Well that changed yesterday. In looking at reports, it seemed that there were 2 core quality of life issues to be addressed in the refugee community here. One is quality of housing and the second is employment and livelihood. I met with A. yesterday and we talked about my plan and potential projects. I told him I wanted to work somewhere in the realm of income production/ livelihoods and employment. Told him there seem to be two core aspects of this, employment trainings/ vocational classes and then micro-finance loans for entrepreneurs. We talked a while. He couldn't really tell me what was already out there and I was talking about trying to build new collaborations with new institutions, etc. and then a light kind of went off over A.'s head and he was like "I know what we need! UNDP (United Nations Development Programme), UNIDO (United Nations Industrial Development Organization), the Republic of Armenia State Employment Services, The Center for Migration Services, various Banks, the IOM (International Organization for Migration)...all these organizations and offices have done different things, yeah? They all know about some of the things going on in Armenia. But no one knows all of it. There's no one place to go to". And with that, we laid a plan for me to map out all the potential services available to a refugee in Armenia looking for an income. That's job-placement services. Micro-lending banks. Training programs. Schools. Armenian-language classes. All of it. I'm going to figure out all of this stuff, organize it and produce some kind of a deliverable, a handout or leaflet or booklet of all of this information, to give to refugees, to help them help themselves find a sustainable livelihood here in Armenia! Now that I say it like that, it almost sounds overwhelming, but it feels so good to have direction, to know what I gotta do. This week and beyond.


I still have some bigger ideas I want to play with. I would really like to get some more non-profit-oriented micro-finance lending going on here. There are micro-loans to be had, but the interest rates seem to be high. Micro loans are small loans to self-employed individuals, to start a business or take it to the next level. For example, one Iraqi-Armenian refugee got a loan for like $500 and used it to start a potato chip making business in his garage. No kiddin. Farmers can get loans to buy more livestock. Stuff like that. And there needs to be more of it. With fair interest rates, this is like a grassroots stimulation of an economy and thats the way it needs to happen here. There is no Borders or Walmart yet, thank God and there isn't any McDonalds, praise Jebus. But there are a hell of a lot of family-run, small businesses. And that is what micro-lending does. Go to kiva.org if you want to learn more.

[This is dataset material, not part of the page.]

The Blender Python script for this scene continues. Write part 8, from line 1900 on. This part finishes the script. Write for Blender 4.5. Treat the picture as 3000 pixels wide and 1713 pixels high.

On a side note, I found a blog by this American guy who came to Armenia a few months ago and is doing field work with an MFI (Micro-finance Institution). Basically, he sounds like he's kind of a case worker for small loans, where he goes out to whatever village and checkes up on farmer Brown, who borrowed a couple of hundred bucks. Makes sure everything is going ok. I really want to get in tough with this guy. He sounds like he can teach me alot and maybe help me fill out this map of mine. Problem is, I can't find his email anywhere, so I have to post on his blog, I guess, which feels kind of stalker-y. Ironic that I post this on my blog, for my stalkers to read. Heh heh.


Thats about it for now. We got a couple of inches of snow twice in the past week and a half. Its so nice to come out and see this sheet of fresh snow covering everything and coming down silently. The whole city goes quiet. You don't even hear snowplows in the distance because they don't plow their streets.